A landmark court ruling has led Ecuador to become the first country in the world to give legal rights to wild animals.

The ruling came after a wild monkey named Estrellita, was moved from its home to a zoo and died a week later. It was taken from the wild at one month old and kept as a pet for 18 years by librarian Ana Beatriz Burbano Proaño.

Owning wild animals is illegal in Ecuador so the pet was seized by authorities in 2019 and after being taken to a zoo she passed away.

Before knowing that she has died, her owner filed a habeas corpus petition - a legal mechanism to determine if the detention of an individual is valid.
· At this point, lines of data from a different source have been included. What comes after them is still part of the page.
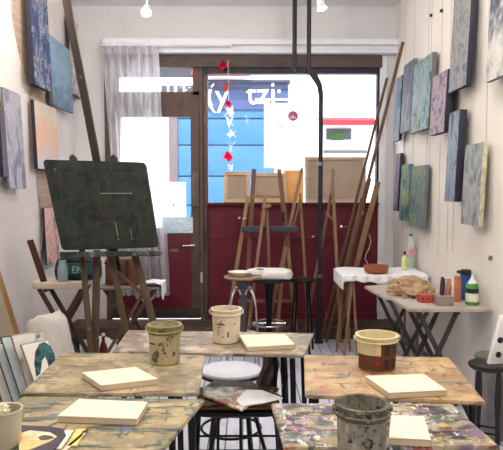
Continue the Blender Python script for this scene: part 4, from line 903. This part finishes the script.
# bottles at the wall
wp = clear('clear_plastic', (214, 226, 226), .45, .1); 
wy_ = fy1-.1; w_ = at(415, 274, Y=wy_)
wby = fy1-.06; wbx = min(at(414, 270, Y=wby).x, R-.06); 
t = thing('water_bottle', 'clear plastic water bottle with blue cap standing against the right wall', 'bottle', (wbx, wby, Z3+.016))
part('bottle_body', MB().lathe((wbx, wby, Z3+.016), [(0, 0), (.03, 0), (.036, .008), (.036, .06), (.033, .075), (.036, .09), (.036, .19), (.03, .22), (.014, .25), (.013, .27), (0, .27)], 24), wp, t)
part('cap', MB().lathe((wbx, wby, Z3+.287), [(0, 0), (.015, 0), (.015, .02), (0, .022)], 16), plain('cap_blue', (70, 90, 150), .4), t)
part('bottle_label', MB().lathe((wbx, wby, Z3+.13), [(.0368, 0), (.0368, .05)], 24, cap=False), plain('label_pink', (222, 160, 170), .5), t)
part('water', MB().lathe((wbx, wby, Z3+.02), [(0, 0), (.033, .002), (.033, .085), (0, .085)], 24), plain('greenish_liquid', (190, 216, 150), .2), t)
sby = fy1-.16; sbx = at(404.5, 270, Y=sby).x
t = thing('yellow_bottle', 'small yellow green bottle with dark cap left of the water bottle', 'bottle', (sbx, sby, Z3+.016))
part('bottle_body', MB().lathe((sbx, sby, Z3+.016), [(0, 0), (.022, 0), (.025, .006), (.025, .09), (.01, .12), (0, .12)], 20), plain('yellow_green_plastic', (214, 222, 150), .3), t)
part('cap', MB().lathe((sbx, sby, Z3+.136), [(0, 0), (.011, 0), (.010, .03), (0, .03)], 14), hookm, t)
# items on the near side table
def N_(px, py, dz=0): return at(px, py, Z=Z1+dz)
p = N_(428, 303)
t = thing('red_box', 'small terracotta red box with holes on the near side table', 'box', (p.x, p.y+.035, Z1))
part('box_body', MB().box(p.x-.052, p.x+.052, p.y, p.y+.075, Z1+.001, Z1+.05, .004), plain('brick_red', (176, 78, 62), .5), t)
for k in range(3): part('hole', MB().lathe((p.x-.03+.03*k, p.y+.0005, Z1+.026), [(0, 0), (.006, 0), (.006, .001), (0, .001)], 10, axis=(0, -1, 0)), plain('hole_dark', (70, 26, 22), .7), t)
p = N_(446, 306)
tub = plain('smoky_plastic', (140, 132, 124), .3, var=.15)
t = thing('plastic_box', 'smoky plastic box of brushes and paint tubes on the side table', 'box', (p.x, p.y+.04, Z1))
bx0, bx1, by0, by1 = p.x-.052, p.x+.048, p.y+.0, p.y+.085
part('box_body', MB().box(bx0, bx1, by0, by1, Z1+.001, Z1+.06, .005), tub, t)
part('rim', MB().tube([(bx0, by0, Z1+.06), (bx1, by0, Z1+.06), (bx1, by1, Z1+.06), (bx0, by1, Z1+.06)], .004, 8, closed=True), plain('rim_pale', (176, 168, 156), .4), t)
random.seed(3)
tc_ = [(206, 150, 130), (150, 90, 80), (60, 44, 50), (226, 206, 190), (90, 60, 56), (180, 120, 100), (44, 40, 60), (200, 180, 160)]
for k in range(14):
    xx = bx0+.012+random.random()*(bx1-bx0-.024); yy_ = by0+.015+random.random()*(by1-by0-.03); hh = .05+random.random()*.06; lx = (random.random()-.35)*.06
    o_ = solo('paint_tube', MB().tube([(xx, yy_, Z1+.062), (xx+lx*.6, yy_+.004, Z1+.062+hh*.6), (xx+lx, yy_+.008, Z1+.062+hh)], [.009, .013, .009], 8), plain('tube_%d' % (k % 8), tc_[k % 8], .4), 'paint tube poking out of the smoky plastic box', 'paint tube', 'paint tubes crammed in the plastic box')
p = N_(462, 303)
solo('orange_tube', MB().lathe((p.x-.012, p.y+.05, Z1+.001), [(0, 0), (.02, 0), (.022, .01), (.022, .1), (.02, .13), (.021, .16), (0, .16)], 16), plain('flesh_orange', (196, 120, 90), .5, var=.15), 'tall orange brown tube between plastic box and blue bottle', 'tube')
p = N_(470, 302)
t = thing('blue_bottle', 'blue bottle with black lid standing behind the green bottle', 'bottle', (p.x, p.y+.09, Z1+.001))
part('bottle_body', MB().box(p.x-.032, p.x+.032, p.y+.06, p.y+.11, Z1+.001, Z1+.165, .01), plain('cobalt_blue', (40, 84, 150), .4), t)
part('lid', MB().lathe((p.x, p.y+.085, Z1+.164), [(0, 0), (.034, 0), (.036, .006), (.034, .024), (.028, .03), (0, .032)], 18).box(p.x-.055, p.x-.02, p.y+.07, p.y+.1, Z1+.17, Z1+.188, .004), plain('lid_navy', (34, 36, 52), .4), t)
p = N_(474, 306)
t = thing('green_bottle', 'green paint bottle with white nozzle and label on side table', 'bottle', (p.x, p.y+.035, Z1+.001))
gc = (p.x, p.y+.036, Z1+.001)
part('bottle_body', MB().lathe(gc, [(0, 0), (.034, 0), (.038, .006), (.038, .118), (.032, .132), (0, .134)], 28), plain('paint_green', (76, 150, 70), .35), t)
part('bottle_label', MB().lathe((gc[0], gc[1], Z1+.024), [(.0386, 0), (.0386, .05)], 28, cap=False), plain('label_cream', (220, 226, 206), .5), t)
part('bottle_band', MB().lathe((gc[0], gc[1], Z1+.078), [(.0387, 0), (.0387, .026)], 28, cap=False), plain('label_black', (40, 38, 44), .6), t)
part('nozzle', MB().lathe((gc[0], gc[1], Z1+.134), [(0, 0), (.026, 0), (.022, .012), (.01, .03), (.004, .05), (0, .05)], 20), plain('nozzle_white', (230, 232, 226), .35), t)
a, b, c_ = N_(399, 298), N_(411, 299), N_(421, 300)
a = V((max(a.x, n1.x+.01), min(a.y, ny1-.012), Z1)); 
t = thing('palette_knife', 'dark-handled palette knife lying beside the red box', 'tool', (b.x, b.y-.01, Z1))
part('blade', MB().beam((a.x+.01, b.y-.008, Z1+.008), (b.x, b.y-.012, Z1+.008), .006, .003, (0, 0, 1)), steel, t)
part('handle', MB().tube([(b.x, b.y-.012, Z1+.009), (b.x+.02, b.y-.014, Z1+.01), (c_.x-.035, b.y-.018, Z1+.009)], [.005, .008, .006], 10), hookm, t)

# ---------------- black round stool at the right with dotted panel
ss = at(489, 363.5, Z=.51); sx0 = min(ss.x, R-.112); sy0 = ss.y
t = thing('side_stool', 'glossy black round stool at the right edge beside the wall', 'stool', (sx0, sy0, 0))
part('seat', MB().lathe((sx0, sy0, .485), [(0, 0), (.09, 0), (.1, .008), (.103, .018), (.1, .026), (.09, .028), (0, .025)], 40), plain('black_gloss', (34, 34, 38), .25), t)
for k in range(4):
    an = math.radians(200+k*90); ca, sa = math.cos(an), math.sin(an)
    part('leg', MB().tube([(sx0+.068*ca, sy0+.068*sa, .49-.49*j/6) for j in range(7)], [.008, .013, .016, .012, .009, .011, .008], 12), plain('black_gloss', (34, 34, 38), .25), t)
part('stretcher', MB().tube([(sx0+.068*math.cos(math.radians(200+90*k)), sy0+.068*math.sin(math.radians(200+90*k)), .16) for k in range(4)], .006, 8, closed=True), plain('black_gloss', (34, 34, 38), .25), t)
pa = at(489.5, 361, Y=sy0); 
t = thing('dotted_panel', 'white block with large black dots standing on the black side stool', 'block', (sx0+.055, sy0, .513))
o0 = V((sx0-.012, sy0-.03, .5125)); u = V((.075, .012, 0)); v = V((.06, 0, .25)); n = u.cross(v).normalized()
part('block_body', MB().slab(o0, u, v, V((0, .035, 0)), .004), plain('block_white', (232, 230, 228), .4, var=.02), t)
for (uu, vv) in ((.5, .2), (.35, .5), (.62, .78), (.85, .45)):
    part('black_dot', MB().lathe(o0+u*uu+v*vv+n*.0, [(0, 0), (.016, 0), (.016, .0015), (0, .0015)], 16, axis=n), hookm, t)
gb = V((min(at(497, 400, Y=sy0+.3).x, R-.09), sy0+.3, 0))
t = thing('grey_bin', 'plain grey upright bin behind the black side stool', 'bin', tuple(gb))
part('bin_body', MB().lathe(gb, [(0, 0), (.078, 0), (.08, .005), (.082, .43), (.084, .435), (.084, .46), (.076, .46), (.076, .41), (0, .41)], 32), plain('bin_grey', (132, 130, 128), .4, .3), t)
part('bin_lid', MB().lathe(gb+V((0, 0, .461)), [(0, 0), (.086, 0), (.086, .012), (.05, .025), (0, .028)], 32), plain('bin_lid_grey', (116, 114, 112), .4, .3), t)

# ================================================================== LEFT SIDE
dkleg = plain('dark_brown_slat', (78, 58, 50), .6)
ly = 4.45
Zt = at(55, 284, Y=ly-.12).z
lx0 = max(at(30, 284, Y=ly-.12).x, L+.02); lx1 = at(84, 284, Y=ly-.12).x
t = thing('folding_side_table', 'cream-topped folding table with crossed brown legs by the left wall', 'table', ((lx0+lx1)/2, ly, 0))
tp = rounded([V((lx0, ly-.13, Zt-.035)), V((lx1, ly-.13, Zt-.035)), V((lx1, ly+.15, Zt-.035)), V((lx0, ly+.15, Zt-.035))], .05)
part('tabletop', MB().prism(tp, (0, 0, .045), .01), plain('cream_top', (214, 202, 184), .5, var=.05), t)
for yy in (ly-.1, ly+.1):
    for p, q in (((39, 290), (76, 352)), ((82, 290), (52, 340))):
        a = at(*p, Y=ly-.1); b = at(*q, Y=ly-.1); fl_ = to_floor(V((a.x, yy, Zt-.035)), V((b.x, yy, b.z)))
        yo = 0 if p[0] < 60 else .018
        part('leg', MB().beam((a.x, yy+yo, Zt-.034), (min(fl_.x, 0), fl_.y+yo, 0), .032, .015, (1, 0, 0), .002), dkleg, t)
part('rail', MB().beam((at(45, 290, Y=ly-.1).x, ly-.1, Zt-.05), (at(45, 290, Y=ly-.1).x, ly+.11, Zt-.05), .02, .02, (0, 0, 1)), dkleg, t)
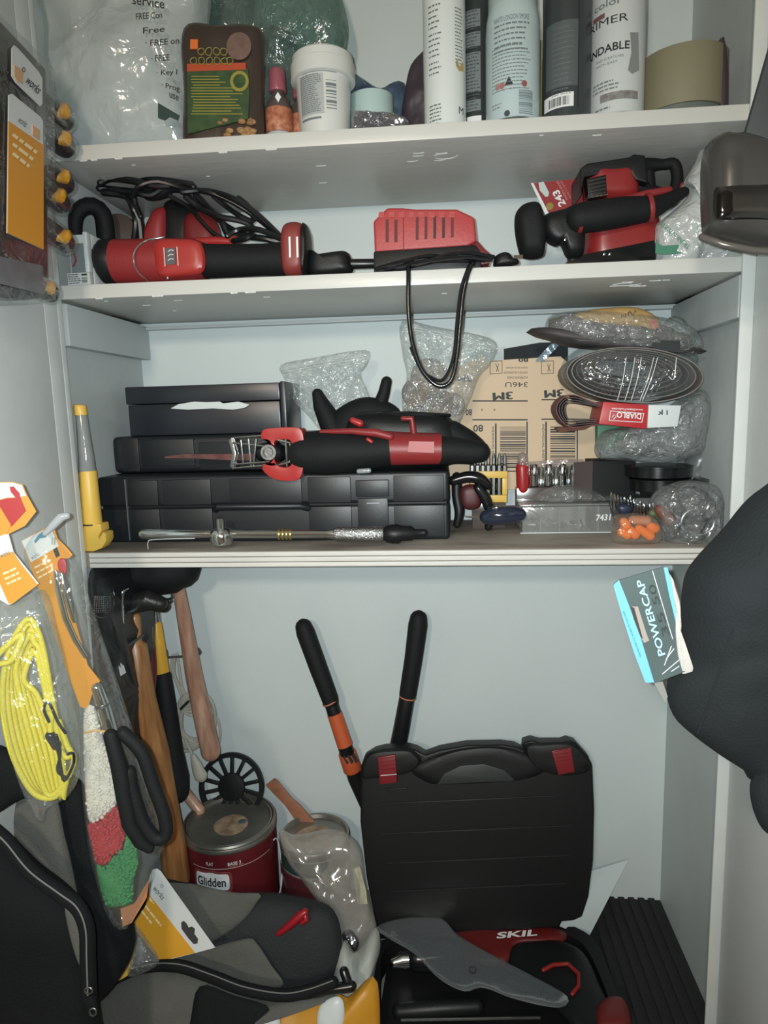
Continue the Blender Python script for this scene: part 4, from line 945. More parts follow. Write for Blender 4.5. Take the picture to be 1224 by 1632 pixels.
# curled belts in clear pack
t = T('sanding_belt_pack', 'oval coil of sanding belts in glossy clear packaging, under the flattened stack', 'pack')
def oval(cx, cy, rx, ry, n=14, tilt=0): return [(cx+rx*math.cos(a), cy+ry*math.sin(a)+tilt*math.cos(a)) for a in [2*math.pi*k/n for k in range(n)]]
for i in range(7):
    t.part('belt', band(oval(1000-i*1.5, 600-i*2, 104-i*9, 42-i*4.6, tilt=4), .085+.002*i, .165, .0014), BKG if i in (0, 1) else GRIT)
t.part('mesh_sheet', puff(YP(.155), oval(1006, 594, 84, 34), .012, .012, e=3, N=48, K=6), mat('mesh_blue', (56, 66, 72), .5, bump=.8, bscale=250))
m = M()
for k in range(14):
    u = 950+k*8; m += wire([YP(.135)(u+12, 562), YP(.125)(u+2, 600), YP(.13)(u-12, 634)], .0006, 12, 5)
for k in range(7): m += wire([YP(.131)(930, 572+k*9), YP(.122)(1000, 578+k*9), YP(.131)(1078, 570+k*8)], .0005, 12, 5)
t.part('mesh_threads', m, mat('mesh_line', (120, 124, 124), .3), kind='stuff')
t.part('clear_wrap', puff(YP(.125), [(893, 590), (906, 566), (940, 552), (1030, 556), (1090, 566), (1112, 590), (1100, 622), (1060, 642), (1000, 646), (940, 636), (905, 616)], .048, .03, e=5, N=70, K=10, amp=.003, freq=35, seed=8, fold=.5), CLR)
GL = mat('film_highlight', (225, 230, 230), .12)  # near-white wires stand for the highlight lines on the clear wrap
m = M()
for u0, u1 in ((998, 984), (1012, 996), (1022, 1006), (1042, 1020), (1048, 1024), (1078, 1066)): m += wire([YP(.076)(u0, 570), YP(.074)((u0+u1)/2+2, 604), YP(.077)(u1, 638 if u0 < 1060 else 600)], .00055, 14, 5)
t.part('wrap_highlight', m, GL, kind='stuff')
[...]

She asked for Estrellita to be returned to her and for the court to declare that the monkey’s rights had been violated.

Last December, the court ruled in favour of Ana Beatriz Burbano Proaño but also added that the animal’s rights had been violated when it was removed from its natural habitat.

In 2008 Ecuador became the first country in the world to recognize nature as a legal entity, enshrining the right of its people to live in a healthy environment in its constitution.

Within the case, the court also noted that “wild species and their individuals have the right not to be hunted, fished, captured, collected, extracted, kept, retained, trafficked, traded or exchanged.”

It added that these rights come from the animals’ own value, not their value to humans making it clear that animals have the power to enforce these rights in a court.